Os estudantes de Coimbra quase sempre se repartiram, e por vezes digladiaram, em parcialidades de índole diversa, alcunhando-se mutuamente com mais ou menos chiste, mormente nas épocas em que a educação se orientou para a independência intelectual e para a autonomia moral e as forças unitivas e o espírito de associação brotavam livremente, sem coação ou diretivas oficiais. No tempo de Antero as parcialidades dominantes designavam-se de traça e sopa: “a primeira é sociedade organizada na noite, tem ritos maçónicos, juramentos terríveis, fim proveitoso nenhum; a segunda não tem organização alguma, ritos nenhuns, juramentos ainda menos, fim, a união da Academia. Para o conseguir trabalha à luz do dia, porque entende que as trevas, negação da /uz, quando muito podem afirmar a existência desta”.

Depois de pagar com a prisão o fervor restauracionista das mais violentas e atrevidas praxes escolares, Antero não esmoreceu, acamaradando com os da traça, cuja índole implicava sentimentos e ideias mais ou menos hostis às tradições consagradas, designadamente, ser republicano, arder de indignação, com Victor Hugo, contra Napoleon-le-Petit, vibrar com os panfletos de Eugénio Pelletan  e oficiar no altar votivo dos numes da descrença e da justiça social.
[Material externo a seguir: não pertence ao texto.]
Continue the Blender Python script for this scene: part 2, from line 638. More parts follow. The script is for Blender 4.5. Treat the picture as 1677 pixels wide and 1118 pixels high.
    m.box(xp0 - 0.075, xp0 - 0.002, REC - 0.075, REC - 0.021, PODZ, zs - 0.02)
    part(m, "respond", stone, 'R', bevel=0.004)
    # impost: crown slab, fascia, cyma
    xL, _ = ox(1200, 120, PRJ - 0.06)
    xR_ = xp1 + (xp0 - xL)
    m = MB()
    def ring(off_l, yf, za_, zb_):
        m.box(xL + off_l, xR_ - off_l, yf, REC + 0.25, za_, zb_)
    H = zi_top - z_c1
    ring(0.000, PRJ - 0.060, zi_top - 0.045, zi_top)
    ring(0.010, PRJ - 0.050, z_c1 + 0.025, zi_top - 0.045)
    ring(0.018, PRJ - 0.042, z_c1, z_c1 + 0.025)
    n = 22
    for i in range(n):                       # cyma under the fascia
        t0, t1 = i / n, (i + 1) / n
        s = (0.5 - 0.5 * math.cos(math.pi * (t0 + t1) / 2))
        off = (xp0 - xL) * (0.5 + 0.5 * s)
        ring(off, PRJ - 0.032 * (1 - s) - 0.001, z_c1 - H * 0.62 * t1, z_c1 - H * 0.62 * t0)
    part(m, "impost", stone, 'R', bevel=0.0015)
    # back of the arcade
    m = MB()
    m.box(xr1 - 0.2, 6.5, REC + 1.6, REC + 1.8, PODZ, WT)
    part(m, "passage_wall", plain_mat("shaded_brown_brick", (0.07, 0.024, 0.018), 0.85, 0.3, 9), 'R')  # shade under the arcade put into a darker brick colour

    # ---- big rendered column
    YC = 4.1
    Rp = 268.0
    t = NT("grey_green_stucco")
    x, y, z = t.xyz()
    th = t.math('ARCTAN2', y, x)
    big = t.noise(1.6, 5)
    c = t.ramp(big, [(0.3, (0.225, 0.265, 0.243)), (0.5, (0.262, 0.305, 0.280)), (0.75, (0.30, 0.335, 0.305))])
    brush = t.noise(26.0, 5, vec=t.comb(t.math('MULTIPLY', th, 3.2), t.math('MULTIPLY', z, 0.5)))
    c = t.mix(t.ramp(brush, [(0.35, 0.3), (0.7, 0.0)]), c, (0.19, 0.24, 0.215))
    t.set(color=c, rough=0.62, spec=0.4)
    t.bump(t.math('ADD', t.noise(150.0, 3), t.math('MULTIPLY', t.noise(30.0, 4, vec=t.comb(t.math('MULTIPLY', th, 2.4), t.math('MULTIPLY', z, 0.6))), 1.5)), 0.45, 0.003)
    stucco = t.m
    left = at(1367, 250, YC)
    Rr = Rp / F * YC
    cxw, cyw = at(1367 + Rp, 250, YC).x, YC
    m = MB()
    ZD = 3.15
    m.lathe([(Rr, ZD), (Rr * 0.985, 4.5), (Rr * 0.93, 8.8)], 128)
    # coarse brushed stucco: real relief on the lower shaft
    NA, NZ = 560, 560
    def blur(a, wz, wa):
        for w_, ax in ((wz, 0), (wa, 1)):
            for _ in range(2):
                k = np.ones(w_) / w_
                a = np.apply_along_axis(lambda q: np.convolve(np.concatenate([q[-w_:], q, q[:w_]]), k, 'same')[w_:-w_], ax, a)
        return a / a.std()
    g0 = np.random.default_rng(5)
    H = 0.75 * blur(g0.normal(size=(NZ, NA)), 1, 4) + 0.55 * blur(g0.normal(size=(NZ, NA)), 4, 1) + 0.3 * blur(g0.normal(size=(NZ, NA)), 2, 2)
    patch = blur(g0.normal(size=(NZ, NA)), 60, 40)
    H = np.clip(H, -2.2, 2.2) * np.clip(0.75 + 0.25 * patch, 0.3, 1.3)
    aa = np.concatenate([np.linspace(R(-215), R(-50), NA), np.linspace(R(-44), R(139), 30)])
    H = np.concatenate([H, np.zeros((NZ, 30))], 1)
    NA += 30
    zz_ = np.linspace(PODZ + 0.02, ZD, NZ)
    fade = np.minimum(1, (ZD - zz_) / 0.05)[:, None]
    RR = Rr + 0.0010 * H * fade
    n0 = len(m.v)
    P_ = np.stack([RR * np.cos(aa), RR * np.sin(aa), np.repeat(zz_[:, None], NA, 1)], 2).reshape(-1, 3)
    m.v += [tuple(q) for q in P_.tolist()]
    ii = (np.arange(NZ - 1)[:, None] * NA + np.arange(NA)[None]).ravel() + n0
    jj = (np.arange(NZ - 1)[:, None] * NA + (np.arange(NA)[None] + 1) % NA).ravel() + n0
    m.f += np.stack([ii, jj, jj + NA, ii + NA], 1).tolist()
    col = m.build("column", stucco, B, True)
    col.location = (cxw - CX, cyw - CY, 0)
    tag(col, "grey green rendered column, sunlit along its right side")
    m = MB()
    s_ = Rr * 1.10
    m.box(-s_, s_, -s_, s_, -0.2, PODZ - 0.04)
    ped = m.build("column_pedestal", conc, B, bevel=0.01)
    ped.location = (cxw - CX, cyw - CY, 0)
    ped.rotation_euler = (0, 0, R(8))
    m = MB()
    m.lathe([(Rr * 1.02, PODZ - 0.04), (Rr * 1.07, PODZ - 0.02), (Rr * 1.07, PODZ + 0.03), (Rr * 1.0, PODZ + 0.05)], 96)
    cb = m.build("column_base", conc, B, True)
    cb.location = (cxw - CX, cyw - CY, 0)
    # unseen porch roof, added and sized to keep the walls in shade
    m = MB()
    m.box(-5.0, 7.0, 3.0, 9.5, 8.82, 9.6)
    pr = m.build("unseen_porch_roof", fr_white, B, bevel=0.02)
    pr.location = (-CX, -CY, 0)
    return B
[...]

A alcunha, por demais, sugere que a traça não poderia manifestar-se inteiramente às claras sem avivar o sobrecenho da autoridade universitária, cuja austera severidade foi quiçá um dos caminhos por onde alguns rapazes aprenderam a ser Homens, dado que a liberdade só se descobre — quando se descobre — pela via das limitações e se afiança pela do dever. E com efeito, assim foi, porque se ninguém contrariou as manifestações literárias e intelectuais da ala avançada da Academia, o mesmo se não poderia dizer dos intuitos de revindicta contra o Reitor Basílio Alberto de Sousa Pinto, — velho liberal, da primeira hora, que no Soberano Congresso, em 1821, defendera e votara a lei de liberdade de Imprensa, nas Cortes, em 1852, discursara contra a política autoritária de Costa Cabral e confessara ideais pedagógicos rasgados: — “Não acredito, disse, em nenhuma regeneração política que não seja acompanhada de uma regeneração moral: esta não a podemos hoje esperar de varatojanos, nem de brancanes, que não existem, mas de mestres e mestras de instrução, não dos atuais, mas de outros mais habilitados e mais bem pagos”; e, na Sala dos Capelos, na distribuição de prémios aos estudantes, em 22 de Dezembro de 1861, como que se justificava do rigor da sentença de 1859, porque, embora reconhecesse a necessidade dos prémios e dos castigos, não hesitava em declarar que “os castigos são uma condição terrível: martirizam, humilham e degradam a quem os sofre; consternam e compungem a quem os dá; afligem e contristam a quem os vê”.

Antero e os seus companheiros, porém, não perdoaram ao Reitor a severidade no cumprimento da Lei e, porventura, do Dever, e secretamente, na Sociedade do Raio, o casulo oculto e orientador da traça, planearam e levaram a cabo na Sala dos Capelos, no dia 8 de Dezembro de 1862, uma manifestação contra o “bom tirano”, como Eça o apelidou mais tarde, virando-lhe as costas e evacuando a Sala, no momento em que começava a ler a sua alocução.